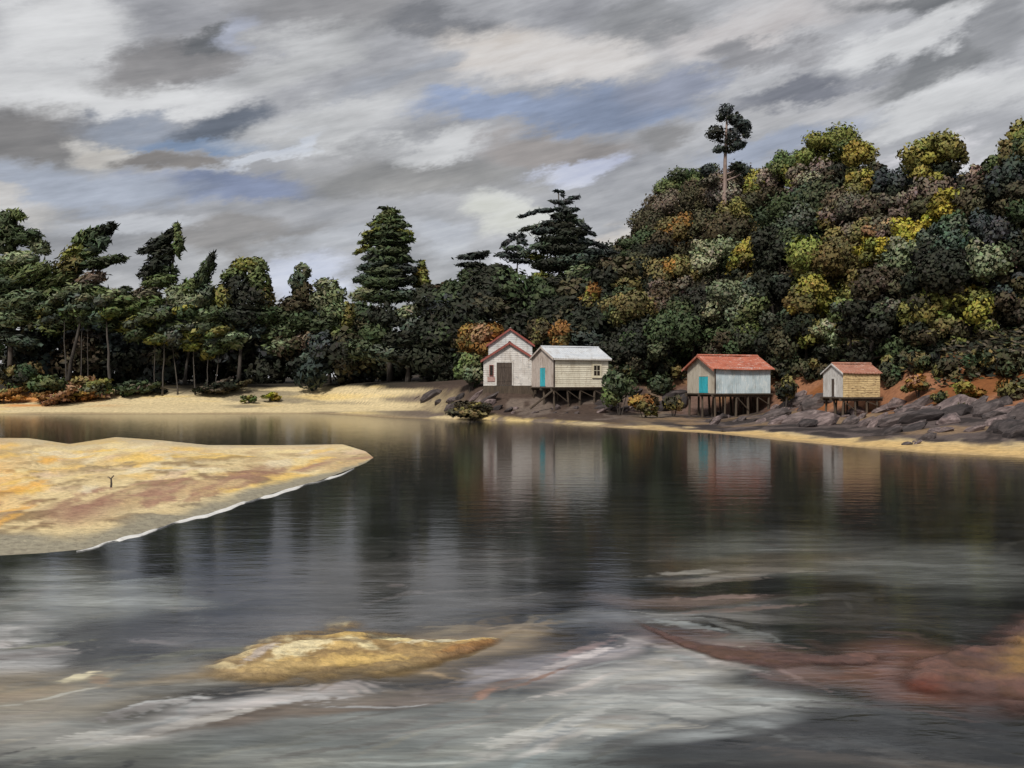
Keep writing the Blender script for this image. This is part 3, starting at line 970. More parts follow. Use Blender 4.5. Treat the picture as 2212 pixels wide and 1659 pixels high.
def roof_plane(root, side, x0, x1, W, eave, ridge, mat, over=0.35, z0=0.0, sag=0.05, name='roof_sheet'):
    """one corrugated roof slope; side -1 is the front (negative y)"""
    n = int((x1 - x0) / 0.09)
    m = 6
    sl = (ridge - eave) / (W / 2)
    xs = np.linspace(x0, x1, n)
    ts = np.linspace(0.012, 1 + over / (W / 2), m)
    Xg, T = np.meshgrid(xs, ts)
    Yg = side * T * W / 2
    cor = np.sin(Xg / 0.36 * 2 * math.pi) * 0.028
    wav = (fbm(Xg * 0.5 + side * 7, T * 2 + ridge, 3, 13) - 0.5) * 0.10 - sag * np.sin((Xg - x0) / (x1 - x0) * math.pi)
    Zg = z0 + ridge + 0.06 - T * (W / 2) * sl + cor + wav
    top = np.stack([Xg, Yg, Zg], -1).reshape(-1, 3)
    bot = top - np.array((0, 0, 0.06))
    i = np.arange(n * m).reshape(m, n)
    q = np.stack([i[:-1, :-1], i[:-1, 1:], i[1:, 1:], i[1:, :-1]], -1).reshape(-1, 4)
    F = [q if side < 0 else q[:, ::-1], (q[:, ::-1] if side < 0 else q) + n * m]
    for e in (i[0, :], i[-1, :], i[:, 0], i[:, -1]):
        F.append(np.stack([e[:-1], e[1:], e[1:] + n * m, e[:-1] + n * m], -1))
    return link(name, mesh_np(name, np.concatenate([top, bot]), np.concatenate(F), None, mat, False), root)


def ridge_cap(parent, x0, x1, ridge, mat, z0=0.0):
    mb = MB()
    mb.prism([(-0.20, ridge - 0.0), (0, ridge + 0.12), (0.20, ridge - 0.0), (0.0, ridge + 0.17)] if False else [(-0.22, z0 + ridge + 0.02), (0, z0 + ridge + 0.125), (0.22, z0 + ridge + 0.02), (0.0, z0 + ridge + 0.175)], 0, x0 - 0.02, x1 + 0.02)
    return mb.build('ridge_cap', mat, parent)


def barge(root, x, W, eave, ridge, mat, over=0.35, z0=0.0, h=0.22):
    """the two sloping boards along a gable"""
    sl = (ridge - eave) / (W / 2)
    for s in (-1, 1):
        ye = s * (W / 2 + over)
        ze = eave - over * sl
        mb = MB()
        mb.prism([(0.0 + s * 0.004, z0 + ridge + 0.04), (ye, z0 + ze + 0.04), (ye, z0 + ze + 0.04 - h), (s * 0.004, z0 + ridge + 0.04 - h)], 0, x - 0.035, x + 0.035)
        mb.build('barge_board', mat, root)


def door_on_gable(root, x, s, y0, y1, z0, z1, mat, fmat, handle=True):
    """door leaf proud of a gable wall with frame and handle"""
    mb = MB()
    n = 4
    w = (y1 - y0) / n
    for i in range(n):
        mb.box(min(x + s * 0.045, x + s * 0.085), max(x + s * 0.045, x + s * 0.085), y0 + i * w + 0.006, y0 + (i + 1) * w - 0.006, z0, z1)
    mb.box(min(x + s * 0.04, x + s * 0.07), max(x + s * 0.04, x + s * 0.07), y0, y1, z0, z1)
    d = mb.build('door', mat, root)
    mb = MB()
    xa, xb = sorted((x + s * 0.04, x + s * 0.11))
    mb.box(xa, xb, y0 - 0.09, y0 - 0.002, z0, z1 + 0.09)
    mb.box(xa, xb, y1 + 0.002, y1 + 0.09, z0, z1 + 0.09)
    mb.box(xa, xb, y0, y1, z1 + 0.002, z1 + 0.09)
    mb.build('door_frame', fmat, d)
    if handle:
        mb = MB()
        mb.tube([(x + s * 0.08, y0 + 0.14, z0 + 1.0), (x + s * 0.15, y0 + 0.14, z0 + 1.0), (x + s * 0.15, y0 + 0.26, z0 + 1.0)], [0.02, 0.02, 0.015], 6)
        mb.build('handle', M_DARKWOOD, d)
    return d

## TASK
Copy out all the data without changing anything, and drop the pictures.

## SOLUTION TO THIS TASK
Keep writing the Blender script for this image. This is part 3, starting at line 970. More parts follow. Use Blender 4.5. Treat the picture as 2212 pixels wide and 1659 pixels high.
def roof_plane(root, side, x0, x1, W, eave, ridge, mat, over=0.35, z0=0.0, sag=0.05, name='roof_sheet'):
    """one corrugated roof slope; side -1 is the front (negative y)"""
    n = int((x1 - x0) / 0.09)
    m = 6
    sl = (ridge - eave) / (W / 2)
    xs = np.linspace(x0, x1, n)
    ts = np.linspace(0.012, 1 + over / (W / 2), m)
    Xg, T = np.meshgrid(xs, ts)
    Yg = side * T * W / 2
    cor = np.sin(Xg / 0.36 * 2 * math.pi) * 0.028
    wav = (fbm(Xg * 0.5 + side * 7, T * 2 + ridge, 3, 13) - 0.5) * 0.10 - sag * np.sin((Xg - x0) / (x1 - x0) * math.pi)
    Zg = z0 + ridge + 0.06 - T * (W / 2) * sl + cor + wav
    top = np.stack([Xg, Yg, Zg], -1).reshape(-1, 3)
    bot = top - np.array((0, 0, 0.06))
    i = np.arange(n * m).reshape(m, n)
    q = np.stack([i[:-1, :-1], i[:-1, 1:], i[1:, 1:], i[1:, :-1]], -1).reshape(-1, 4)
    F = [q if side < 0 else q[:, ::-1], (q[:, ::-1] if side < 0 else q) + n * m]
    for e in (i[0, :], i[-1, :], i[:, 0], i[:, -1]):
        F.append(np.stack([e[:-1], e[1:], e[1:] + n * m, e[:-1] + n * m], -1))
    return link(name, mesh_np(name, np.concatenate([top, bot]), np.concatenate(F), None, mat, False), root)


def ridge_cap(parent, x0, x1, ridge, mat, z0=0.0):
    mb = MB()
    mb.prism([(-0.20, ridge - 0.0), (0, ridge + 0.12), (0.20, ridge - 0.0), (0.0, ridge + 0.17)] if False else [(-0.22, z0 + ridge + 0.02), (0, z0 + ridge + 0.125), (0.22, z0 + ridge + 0.02), (0.0, z0 + ridge + 0.175)], 0, x0 - 0.02, x1 + 0.02)
    return mb.build('ridge_cap', mat, parent)


def barge(root, x, W, eave, ridge, mat, over=0.35, z0=0.0, h=0.22):
    """the two sloping boards along a gable"""
    sl = (ridge - eave) / (W / 2)
    for s in (-1, 1):
        ye = s * (W / 2 + over)
        ze = eave - over * sl
        mb = MB()
        mb.prism([(0.0 + s * 0.004, z0 + ridge + 0.04), (ye, z0 + ze + 0.04), (ye, z0 + ze + 0.04 - h), (s * 0.004, z0 + ridge + 0.04 - h)], 0, x - 0.035, x + 0.035)
        mb.build('barge_board', mat, root)


def door_on_gable(root, x, s, y0, y1, z0, z1, mat, fmat, handle=True):
    """door leaf proud of a gable wall with frame and handle"""
    mb = MB()
    n = 4
    w = (y1 - y0) / n
    for i in range(n):
        mb.box(min(x + s * 0.045, x + s * 0.085), max(x + s * 0.045, x + s * 0.085), y0 + i * w + 0.006, y0 + (i + 1) * w - 0.006, z0, z1)
    mb.box(min(x + s * 0.04, x + s * 0.07), max(x + s * 0.04, x + s * 0.07), y0, y1, z0, z1)
    d = mb.build('door', mat, root)
    mb = MB()
    xa, xb = sorted((x + s * 0.04, x + s * 0.11))
    mb.box(xa, xb, y0 - 0.09, y0 - 0.002, z0, z1 + 0.09)
    mb.box(xa, xb, y1 + 0.002, y1 + 0.09, z0, z1 + 0.09)
    mb.box(xa, xb, y0, y1, z1 + 0.002, z1 + 0.09)
    mb.build('door_frame', fmat, d)
    if handle:
        mb = MB()
        mb.tube([(x + s * 0.08, y0 + 0.14, z0 + 1.0), (x + s * 0.15, y0 + 0.14, z0 + 1.0), (x + s * 0.15, y0 + 0.26, z0 + 1.0)], [0.02, 0.02, 0.015], 6)
        mb.build('handle', M_DARKWOOD, d)
    return d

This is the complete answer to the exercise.